The standard parallel backend on linux and MacOS is doMC which is registered as follows:

# load the library
library(doMC)
# register the backend
registerDoMC()

Then, one can test the parallel version. The natural value for ntimes is here the number of cores, but it can be interesting to use higher counts. Indeed with nstep = \(10^8\) and times = 4 (on a 4 cores CPU), we get a run time around 1.4s slightly larger than the sequential code. But the sequential code cannot run with nstep = \(10^{10}\) because it allocates too much memory (75 GB!) and thus the calculation has to be cut in several parts.

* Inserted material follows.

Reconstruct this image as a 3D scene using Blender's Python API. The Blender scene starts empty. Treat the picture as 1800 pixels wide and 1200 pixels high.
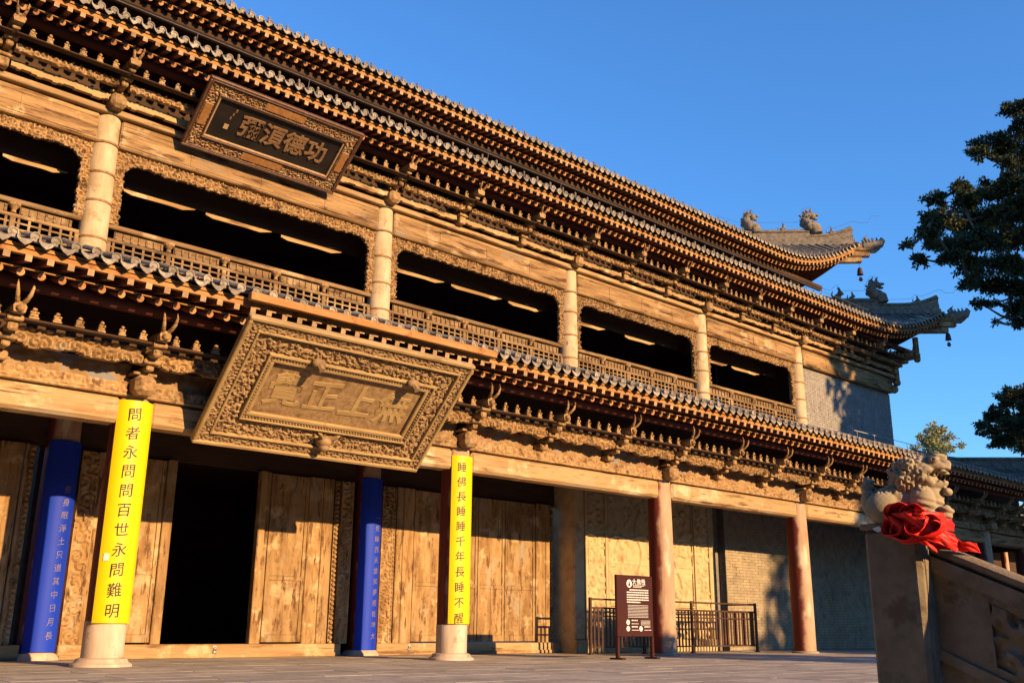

This is provided by foreach in the idiomatic design which can be run with nstep = \(10^{8}\) and e.g. times = 100. This takes approximately 116s (as expected).

Foreach do and don't

The foreach package is very useful to bring concurrency to R in a quite simple way. It has additional features that we will study latter in the course. However, it can also be misused as shown above.

  • things to avoid:
    1. do not use foreach for short tasks
    2. do not nest foreach loops without using the specialized feature
  • things to do:
    1. optimize the R code before going to foreach
    2. test the foreach code with a sequential backend first
    3. test different numbers of cores
    4. leverage the combine facility when possible
    5. to maximize portability use doParallel rather than doMC but be aware that performances under windows are inferior than under Mac OS and linux.